Tight end by committee

Tight end by committee


Tight end by committee


By Will Vandervort.

By Will Vandervort

Don’t get Clemson tight ends coach Danny Pearman wrong. He really wishes he had Sam Copper starting for him and the Tigers when they open the season on Aug. 31 against Georgia.

But the simple fact of the matter, he doesn’t. And he is okay with that.

Copper is more than likely out for the season after tearing his ACL in the Orange & White Spring Game in April so Pearman has to work with a tight end that is more like a fullback, another that was a converted wide receiver and two more that are raw and inexperienced and are still learning how to play in the college game.

But Pearman is excited about the group of tight ends he has on campus when fall camp begins on Aug. 2.

“I think they pretty much get along and they have a pretty good solid work ethic,” he said. “They have a moral compass that is centered and I think they all try to work hard for the most part. That makes good teammates.

“That is confidence not only in them, but also there is no selfish tone in the room or a situation where a guy thinks he ought to be playing or he should be doing this or that.

“I don’t think we have that. I sense we have guys that think are like ‘Hey, if he goes down, Coach I’ll do it.’”

Pearman says that attitude starts with senior leader Darrell Smith, who he describes as the second most respected player on the entire team besides quarterback Tajh Boyd. Smith brings experience and veteran leadership to a unit that really needs that kind of guidance.
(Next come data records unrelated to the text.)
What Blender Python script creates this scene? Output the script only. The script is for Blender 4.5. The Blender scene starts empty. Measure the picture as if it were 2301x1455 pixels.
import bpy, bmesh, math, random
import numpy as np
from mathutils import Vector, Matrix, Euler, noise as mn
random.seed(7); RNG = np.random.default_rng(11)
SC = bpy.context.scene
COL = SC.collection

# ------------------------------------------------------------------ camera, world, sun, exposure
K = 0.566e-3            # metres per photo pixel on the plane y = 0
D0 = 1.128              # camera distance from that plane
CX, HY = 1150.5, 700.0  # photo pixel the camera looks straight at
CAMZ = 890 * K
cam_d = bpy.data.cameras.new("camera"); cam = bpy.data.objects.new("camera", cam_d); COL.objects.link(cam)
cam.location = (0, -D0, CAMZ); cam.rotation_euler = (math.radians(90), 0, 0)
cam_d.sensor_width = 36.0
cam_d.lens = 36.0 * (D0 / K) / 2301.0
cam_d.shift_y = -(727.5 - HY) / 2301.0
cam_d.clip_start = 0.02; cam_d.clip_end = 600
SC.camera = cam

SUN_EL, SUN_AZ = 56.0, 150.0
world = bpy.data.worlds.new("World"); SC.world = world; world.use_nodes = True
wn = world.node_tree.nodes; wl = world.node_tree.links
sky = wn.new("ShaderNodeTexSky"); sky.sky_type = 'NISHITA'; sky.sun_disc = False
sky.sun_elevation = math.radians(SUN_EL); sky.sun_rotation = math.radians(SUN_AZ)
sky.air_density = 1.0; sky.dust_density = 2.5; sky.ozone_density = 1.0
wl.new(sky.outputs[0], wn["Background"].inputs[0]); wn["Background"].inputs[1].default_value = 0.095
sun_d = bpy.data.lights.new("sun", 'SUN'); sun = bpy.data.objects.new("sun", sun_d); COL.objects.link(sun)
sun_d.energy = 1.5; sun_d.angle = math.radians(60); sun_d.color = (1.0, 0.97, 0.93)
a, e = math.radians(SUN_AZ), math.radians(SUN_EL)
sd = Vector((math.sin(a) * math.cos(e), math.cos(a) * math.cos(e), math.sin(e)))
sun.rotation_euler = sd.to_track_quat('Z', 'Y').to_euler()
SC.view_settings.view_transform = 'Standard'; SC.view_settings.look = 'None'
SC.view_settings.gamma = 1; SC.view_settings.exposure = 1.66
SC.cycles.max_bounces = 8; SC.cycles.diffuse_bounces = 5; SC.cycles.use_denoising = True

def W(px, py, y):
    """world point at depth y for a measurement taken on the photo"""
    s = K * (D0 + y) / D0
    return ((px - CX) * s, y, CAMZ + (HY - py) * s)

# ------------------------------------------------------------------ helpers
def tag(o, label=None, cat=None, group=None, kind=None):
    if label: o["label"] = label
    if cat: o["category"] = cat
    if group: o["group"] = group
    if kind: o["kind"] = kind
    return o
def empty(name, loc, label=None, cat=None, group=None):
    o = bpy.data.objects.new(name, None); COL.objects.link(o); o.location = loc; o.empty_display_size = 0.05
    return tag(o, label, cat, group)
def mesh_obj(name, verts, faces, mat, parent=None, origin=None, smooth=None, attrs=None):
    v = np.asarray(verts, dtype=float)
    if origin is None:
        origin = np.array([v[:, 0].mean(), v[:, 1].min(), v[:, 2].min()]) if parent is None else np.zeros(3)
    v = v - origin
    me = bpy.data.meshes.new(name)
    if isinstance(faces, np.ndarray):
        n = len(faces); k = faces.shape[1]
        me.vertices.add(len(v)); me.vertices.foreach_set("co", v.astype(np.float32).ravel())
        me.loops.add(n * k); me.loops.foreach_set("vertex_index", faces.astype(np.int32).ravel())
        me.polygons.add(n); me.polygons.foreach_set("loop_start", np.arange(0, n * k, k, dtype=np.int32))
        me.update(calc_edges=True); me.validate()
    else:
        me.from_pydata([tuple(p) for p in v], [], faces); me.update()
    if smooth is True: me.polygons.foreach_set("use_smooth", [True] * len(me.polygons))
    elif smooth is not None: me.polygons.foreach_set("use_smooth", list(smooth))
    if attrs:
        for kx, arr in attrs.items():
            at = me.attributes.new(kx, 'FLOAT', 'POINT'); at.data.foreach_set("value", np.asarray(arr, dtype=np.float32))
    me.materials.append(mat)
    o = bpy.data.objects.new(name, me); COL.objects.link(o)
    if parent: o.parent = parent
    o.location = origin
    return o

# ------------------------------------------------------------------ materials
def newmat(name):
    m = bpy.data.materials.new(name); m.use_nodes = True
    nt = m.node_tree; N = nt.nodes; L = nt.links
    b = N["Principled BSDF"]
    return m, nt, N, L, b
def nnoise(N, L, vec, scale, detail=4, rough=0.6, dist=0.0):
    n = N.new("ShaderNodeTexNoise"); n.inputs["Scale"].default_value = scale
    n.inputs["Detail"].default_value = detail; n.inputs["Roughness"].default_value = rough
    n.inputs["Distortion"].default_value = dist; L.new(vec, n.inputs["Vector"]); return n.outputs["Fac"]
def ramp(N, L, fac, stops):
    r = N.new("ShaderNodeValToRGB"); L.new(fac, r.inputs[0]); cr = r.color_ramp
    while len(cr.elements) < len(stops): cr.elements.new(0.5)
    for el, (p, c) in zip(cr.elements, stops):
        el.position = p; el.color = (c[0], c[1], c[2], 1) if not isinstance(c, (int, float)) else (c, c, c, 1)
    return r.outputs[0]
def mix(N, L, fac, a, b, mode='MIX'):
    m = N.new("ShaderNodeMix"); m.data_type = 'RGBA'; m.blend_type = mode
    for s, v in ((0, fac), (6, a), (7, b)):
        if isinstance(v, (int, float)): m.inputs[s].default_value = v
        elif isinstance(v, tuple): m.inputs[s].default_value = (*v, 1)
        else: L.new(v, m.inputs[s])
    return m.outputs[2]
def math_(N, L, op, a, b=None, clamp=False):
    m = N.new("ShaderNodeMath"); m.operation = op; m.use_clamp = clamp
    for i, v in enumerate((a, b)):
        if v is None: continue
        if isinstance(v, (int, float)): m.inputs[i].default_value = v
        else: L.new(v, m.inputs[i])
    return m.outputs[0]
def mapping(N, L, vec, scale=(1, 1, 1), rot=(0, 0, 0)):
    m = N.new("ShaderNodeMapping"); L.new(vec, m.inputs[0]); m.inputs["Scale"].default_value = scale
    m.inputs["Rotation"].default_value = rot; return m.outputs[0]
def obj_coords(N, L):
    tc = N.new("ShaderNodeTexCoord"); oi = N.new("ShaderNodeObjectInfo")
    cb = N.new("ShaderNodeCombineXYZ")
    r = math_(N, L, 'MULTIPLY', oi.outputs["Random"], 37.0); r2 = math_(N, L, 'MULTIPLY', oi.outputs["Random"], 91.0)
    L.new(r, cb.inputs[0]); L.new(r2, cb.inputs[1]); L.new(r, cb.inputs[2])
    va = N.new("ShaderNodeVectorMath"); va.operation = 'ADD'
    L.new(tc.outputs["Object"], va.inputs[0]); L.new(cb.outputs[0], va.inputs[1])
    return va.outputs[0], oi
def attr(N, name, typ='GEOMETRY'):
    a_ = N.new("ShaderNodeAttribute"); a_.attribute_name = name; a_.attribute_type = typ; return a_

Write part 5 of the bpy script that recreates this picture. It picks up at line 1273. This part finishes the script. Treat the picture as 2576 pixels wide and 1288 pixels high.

“If you ask any player, they will probably say that Darrell Smith is as good of a leader as we have on offense,” Pearman said. “He is a guy that has been in our program. He is a tough guy and he has been in the battles. He is graduated and he is mature.

“We will lean on him.”

Pearman plans to lean on every one of the tight ends he has on his roster. Each one brings something different to the table than the other. Smith is a bruising blocker that is built like a fullback more than anything else. Then there is Stanton Seckinger, a one-time wide receiver, who has good hands and runs crisp routes.

Then there is Jordan Leggett, perhaps the most gifted of the group. At 6-foot-6, 240 pounds, he has the size and talent to grow into a quality tight end. Then there is Jay Jay McCullough, who redshirted last season. He is very similar to Leggett in style, and has the speed to run away from defenders.

One thing is for sure, Pearman says all four guys are going to play.

“We just have to see what shakes out and see who is the most productive until Sam gets back,” he said.

In other words, somebody is going to have to step up if Clemson hopes to keep its run of All-ACC tight ends streak alive. Since 2009, Michael Palmer, Dwayne Allen and Brandon Ford have all been First-Team All-ACC performers.

“Somebody is going to have to be (a breakout player),” Pearman said. “It’s huge. Somebody is going to have to be, which is fine with us.

“Darrell is going to get an opportunity and all of those kids will get an opportunity. It may be a thing where you get them out there and the lights come on and they can’t handle it. If it does, then let’s shuffle the deck and get somebody else.

“I can remember trying to play Sam Cooper some in the Auburn game last year. It might have been twenty snaps of the eighty and he probably had no business being out there. But we knew we had to spoon feed him. You have to know when he is in there what is going to happen and what is going to take place.

“By the end of the year, the kid was coming on and was more confident and was not only splitting time, but he was probably playing more than Brandon by the end of the year. It may be a thing like that. It might be by committee the first little bit on who is hot and let’s go with it.”